Autre sujet de préoccupation : la préservation des langues. Ses chansons en portent la marque, écrites aussi bien en français qu’en bambara, wolof ou autres langues du continent africain. » C’est important de préserver les langues. Il y va de l’identité des gens. » Une entrave à la communication En aucun cas : « Ce n’est pas parce que je parle bambara que je ne peux pas parler français et anglais. Ce qui est sûr, c’est que, quand tu veux être en relation avec le monde, il faut apprendre les langues qui marchent dans ce monde-là. Mais le dialecte est parlé chez soi. On ne peut pas s’empêcher de l’utiliser. » Le respect de la différence revient dans sa bouche… appliqué à la question linguistique.

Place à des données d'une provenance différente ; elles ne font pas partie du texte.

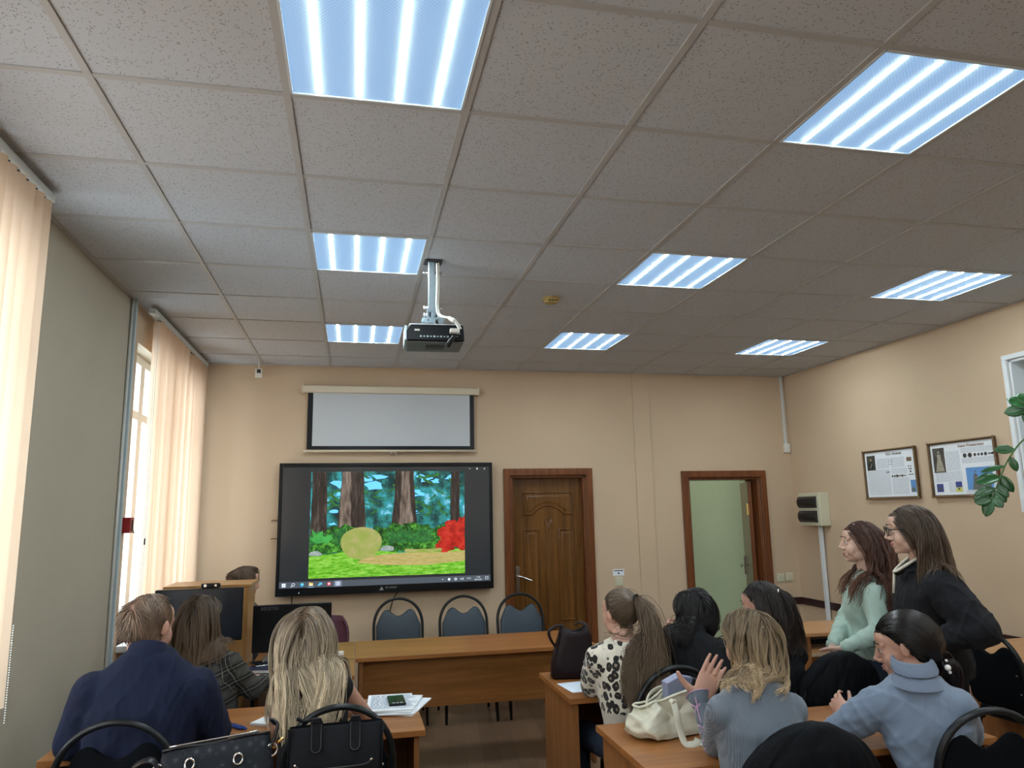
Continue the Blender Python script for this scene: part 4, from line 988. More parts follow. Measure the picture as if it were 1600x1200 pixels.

Mais celle qui lui tient le plus à cœur, incontestablement, reste celle des albinos. « Chacun dans l’honneur aura son bonheur », clame Salif Kéïta dans la Différence, la chanson qui ouvre l’album auquel elle a donné son nom. Il est devenu le fer de lance de ce combat, et a monté une fondation pour les protéger et les aider à mieux vivre leur différence. » Aujourd’hui encore, les albinos sont victimes d’exclusion, de racisme et d’assassinat, déplore?le chanteur. Si ça commence à évoluer car les albinos ont su qu’ils devaient se contacter, se rencontrer et se défendre, ils ont encore été massacrés, dernièrement, au Rwanda, au Burundi. Dans toute l’Afrique, c’est pareil. «
Là encore, c’est à toutes les échelles qu’il souhaite agir. En musique pour faire passer le message, bien entendu. Au sein de la fondation où il sensibilise à leurs problèmes de peau, revendique une scolarisation normale, ou encore leur offre l’information nécessaire pour qu’ils se protègent et soient insérés dans leur famille comme dans la société. Lui y est parvenu. Il a pardonné à son père le rejet qu’il lui fit subir, jusqu’à composer une chanson, Papa, hommage à son géniteur. Il continue, avec son chant, d’appeler à la compréhension. Le griot albinos donne de la voix pour les albinos, pour les Africains, contre le rejet, pour l’environnement. Sur la scène, internationale, sans cesse, il défend les différences.